Here to return, and die at home at last."

The modern captain is a more prosperous man. He knows more of the world. He is not content with the narrow street, the tiny rooms, the small affairs of this awkward out-of-the-way corner. His home will be at some larger port. In twenty years there will be few of the old race of sea captains left to rule the conclaves round the Vikings' Seat.

They are a kindly race, those West Country fishermen. Kingsley's eulogies of his beloved Devon folk were never more deserved than here, never were more true than now:—a warm-hearted, honest, pleasant-spoken race, gentle and courteous, yet free and independent as ever. A fine old figure is that venerable, white-headed, white-bearded mariner, whose memories go back over eighty years of seafaring life. He is never tired of the story of a sailor of this village, who, returning home in a gold-ship, was cast away on Norfolk Island—then entirely uninhabited—together with his wife and a handful of the crew. The men saved nothing from the wreck but one precious lucifer match, parent of all the fires they had in many dreary years. Some of the party, in despair, put off in a boat, but nothing was ever known as to their fate. Years passed before a sealing brig put in and took off the few survivors. The portrait of the castaway and his wife, in their rude dress of skins, sewn with bone needles of their own making, is still shewn in the village—he, with lifted hand, as if pointing to the long-looked-for sail; she, with a bright look of joy upon her pretty face.

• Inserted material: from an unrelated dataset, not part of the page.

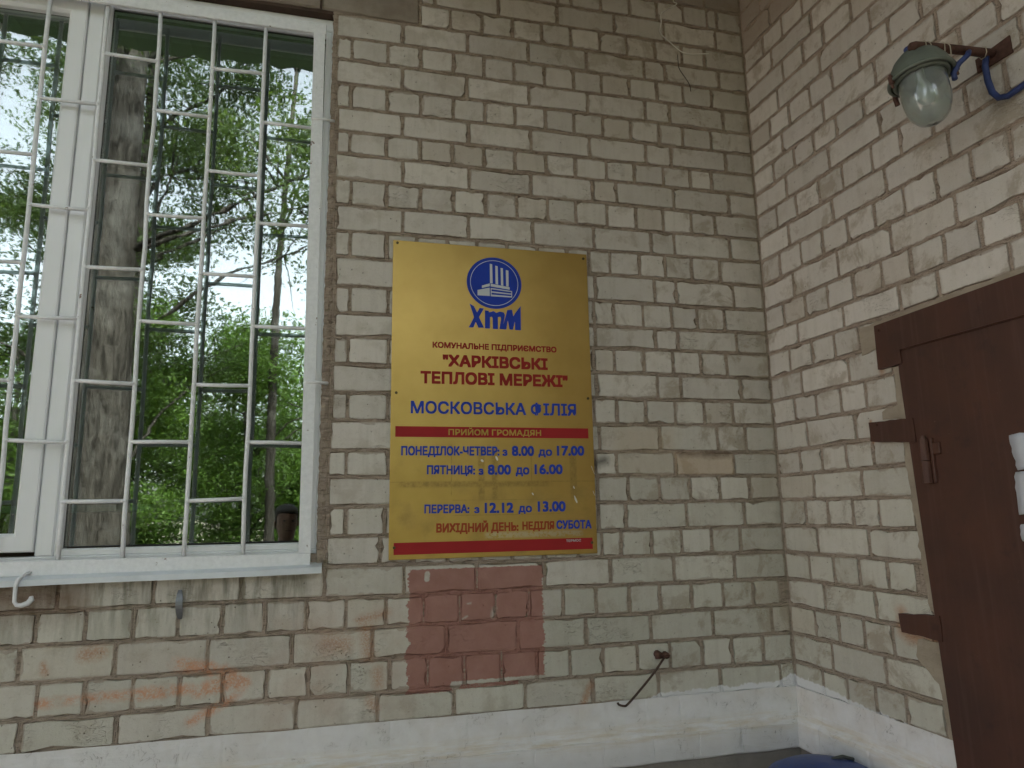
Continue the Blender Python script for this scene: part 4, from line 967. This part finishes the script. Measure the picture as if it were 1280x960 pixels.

The white-haired sailor, for all his eighty years of sailing, has never been out of sight of land; but that tall, grizzled sea captain standing yonder has been round the Horn more times than he can well reckon up. After forty years he came home, with every intention of getting another ship, feeling that nothing could ever part him from the sea. But the years have passed, and still he lingers in the village. Nothing now could tempt him from the shore. Of all the wonders of his forty years' experience, none seems to have burnt itself so deep into his memory as a night in the tropics, in a perfect calm, on a smooth and oily sea, in which all the stars were copied with such perfect clearness that, as he puts it, "you would almost think there really was another world, and that you were in it."

In a doorway hard by, festooned after the manner of the place with creepers and tall fuchsias, is a picture for an artist. At the threshold there sits, on the brick-floor, the grandfather, an old, sunburnt, sea-beaten fisherman, nursing a fair-haired, rosy-cheeked youngster, who laughs and crows and struggles to escape the old man's careful arm, bent on setting off alone on a voyage of discovery down the stony slope. Behind them, framed in the darkness of the room beyond, stands the mother, looking on well pleased.